_The problem_
Begin at the first line and end at the line containing "(.42, .41, .39))". Extract exactly those lines.

_Collected material_
────────────────────
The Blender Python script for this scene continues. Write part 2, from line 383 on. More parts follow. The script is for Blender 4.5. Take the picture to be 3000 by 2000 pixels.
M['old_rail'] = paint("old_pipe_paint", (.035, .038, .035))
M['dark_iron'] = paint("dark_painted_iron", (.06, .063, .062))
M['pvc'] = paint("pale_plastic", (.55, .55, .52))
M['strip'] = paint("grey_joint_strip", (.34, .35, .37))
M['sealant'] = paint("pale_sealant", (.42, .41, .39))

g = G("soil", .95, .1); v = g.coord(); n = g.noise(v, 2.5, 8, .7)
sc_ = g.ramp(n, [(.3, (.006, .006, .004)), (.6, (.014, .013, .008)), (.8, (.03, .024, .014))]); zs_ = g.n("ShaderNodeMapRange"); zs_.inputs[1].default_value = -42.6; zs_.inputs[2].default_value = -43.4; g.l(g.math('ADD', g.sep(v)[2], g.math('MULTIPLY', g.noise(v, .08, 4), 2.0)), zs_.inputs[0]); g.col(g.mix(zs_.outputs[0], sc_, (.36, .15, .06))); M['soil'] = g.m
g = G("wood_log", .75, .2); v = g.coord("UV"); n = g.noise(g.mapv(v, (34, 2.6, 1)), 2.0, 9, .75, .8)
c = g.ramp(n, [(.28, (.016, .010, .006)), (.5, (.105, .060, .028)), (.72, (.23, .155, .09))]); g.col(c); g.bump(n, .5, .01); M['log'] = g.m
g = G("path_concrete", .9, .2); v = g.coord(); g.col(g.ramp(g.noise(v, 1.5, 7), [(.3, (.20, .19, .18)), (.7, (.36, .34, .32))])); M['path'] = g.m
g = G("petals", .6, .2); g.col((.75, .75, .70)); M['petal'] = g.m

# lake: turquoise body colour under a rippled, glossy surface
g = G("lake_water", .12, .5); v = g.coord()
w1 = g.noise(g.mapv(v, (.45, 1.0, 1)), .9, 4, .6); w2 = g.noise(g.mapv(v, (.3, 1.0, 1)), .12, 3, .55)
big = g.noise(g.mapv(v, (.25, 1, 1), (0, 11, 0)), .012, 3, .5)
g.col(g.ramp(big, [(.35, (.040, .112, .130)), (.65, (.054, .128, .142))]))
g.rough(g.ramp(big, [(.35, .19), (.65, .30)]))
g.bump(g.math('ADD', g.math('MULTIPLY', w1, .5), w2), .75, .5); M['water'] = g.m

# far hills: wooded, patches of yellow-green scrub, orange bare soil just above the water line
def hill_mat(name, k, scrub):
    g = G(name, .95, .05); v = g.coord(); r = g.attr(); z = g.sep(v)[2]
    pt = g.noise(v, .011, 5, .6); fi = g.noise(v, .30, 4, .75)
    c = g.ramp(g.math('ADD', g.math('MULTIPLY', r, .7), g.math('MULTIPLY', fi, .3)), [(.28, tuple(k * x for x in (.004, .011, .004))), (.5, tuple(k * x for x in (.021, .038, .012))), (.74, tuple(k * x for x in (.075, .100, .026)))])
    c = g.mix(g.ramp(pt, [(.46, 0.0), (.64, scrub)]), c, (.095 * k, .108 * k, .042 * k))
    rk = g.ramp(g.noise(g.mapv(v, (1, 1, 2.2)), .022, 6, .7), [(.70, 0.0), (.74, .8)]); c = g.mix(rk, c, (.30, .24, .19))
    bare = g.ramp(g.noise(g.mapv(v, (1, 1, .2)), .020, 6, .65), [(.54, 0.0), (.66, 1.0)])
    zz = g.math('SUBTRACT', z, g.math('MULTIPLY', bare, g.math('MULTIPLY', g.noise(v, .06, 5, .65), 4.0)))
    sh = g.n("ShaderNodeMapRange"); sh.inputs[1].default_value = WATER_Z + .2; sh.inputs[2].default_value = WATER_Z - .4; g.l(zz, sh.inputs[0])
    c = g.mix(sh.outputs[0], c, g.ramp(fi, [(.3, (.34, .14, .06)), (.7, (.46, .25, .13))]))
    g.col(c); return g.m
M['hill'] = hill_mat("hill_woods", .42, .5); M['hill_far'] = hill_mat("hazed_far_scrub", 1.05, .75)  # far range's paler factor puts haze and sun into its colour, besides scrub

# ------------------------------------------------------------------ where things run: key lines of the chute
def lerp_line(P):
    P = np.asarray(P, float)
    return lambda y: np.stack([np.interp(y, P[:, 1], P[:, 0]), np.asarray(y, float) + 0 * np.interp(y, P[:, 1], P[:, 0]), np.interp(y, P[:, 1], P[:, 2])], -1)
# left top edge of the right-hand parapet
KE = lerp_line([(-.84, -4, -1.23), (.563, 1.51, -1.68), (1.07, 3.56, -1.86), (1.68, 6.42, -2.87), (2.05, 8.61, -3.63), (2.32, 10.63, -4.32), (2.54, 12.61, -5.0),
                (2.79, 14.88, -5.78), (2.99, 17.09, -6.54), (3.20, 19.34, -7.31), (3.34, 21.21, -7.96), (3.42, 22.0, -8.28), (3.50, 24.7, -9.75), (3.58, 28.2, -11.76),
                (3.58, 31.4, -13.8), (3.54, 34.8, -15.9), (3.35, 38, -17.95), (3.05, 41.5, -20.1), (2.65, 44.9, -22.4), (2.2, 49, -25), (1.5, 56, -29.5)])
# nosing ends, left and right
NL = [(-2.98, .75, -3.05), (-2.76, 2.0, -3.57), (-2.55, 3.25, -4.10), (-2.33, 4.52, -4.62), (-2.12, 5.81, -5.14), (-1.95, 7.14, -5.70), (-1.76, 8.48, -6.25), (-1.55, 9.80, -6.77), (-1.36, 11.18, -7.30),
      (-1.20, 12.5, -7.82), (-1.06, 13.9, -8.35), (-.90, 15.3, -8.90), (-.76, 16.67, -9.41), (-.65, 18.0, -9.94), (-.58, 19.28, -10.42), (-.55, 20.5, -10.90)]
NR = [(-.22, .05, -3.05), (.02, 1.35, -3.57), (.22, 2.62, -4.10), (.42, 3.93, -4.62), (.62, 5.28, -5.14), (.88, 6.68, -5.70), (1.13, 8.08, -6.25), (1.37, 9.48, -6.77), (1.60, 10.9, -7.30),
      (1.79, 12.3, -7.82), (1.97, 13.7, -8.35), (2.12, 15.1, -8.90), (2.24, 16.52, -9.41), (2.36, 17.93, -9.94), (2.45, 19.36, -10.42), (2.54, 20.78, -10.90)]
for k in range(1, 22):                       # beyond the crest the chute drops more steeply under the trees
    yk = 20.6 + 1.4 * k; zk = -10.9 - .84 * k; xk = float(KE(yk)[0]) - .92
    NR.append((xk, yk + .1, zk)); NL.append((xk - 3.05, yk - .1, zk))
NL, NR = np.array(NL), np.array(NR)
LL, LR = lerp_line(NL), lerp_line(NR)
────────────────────
_Answer_
The Blender Python script for this scene continues. Write part 2, from line 383 on. More parts follow. The script is for Blender 4.5. Take the picture to be 3000 by 2000 pixels.
M['old_rail'] = paint("old_pipe_paint", (.035, .038, .035))
M['dark_iron'] = paint("dark_painted_iron", (.06, .063, .062))
M['pvc'] = paint("pale_plastic", (.55, .55, .52))
M['strip'] = paint("grey_joint_strip", (.34, .35, .37))
M['sealant'] = paint("pale_sealant", (.42, .41, .39))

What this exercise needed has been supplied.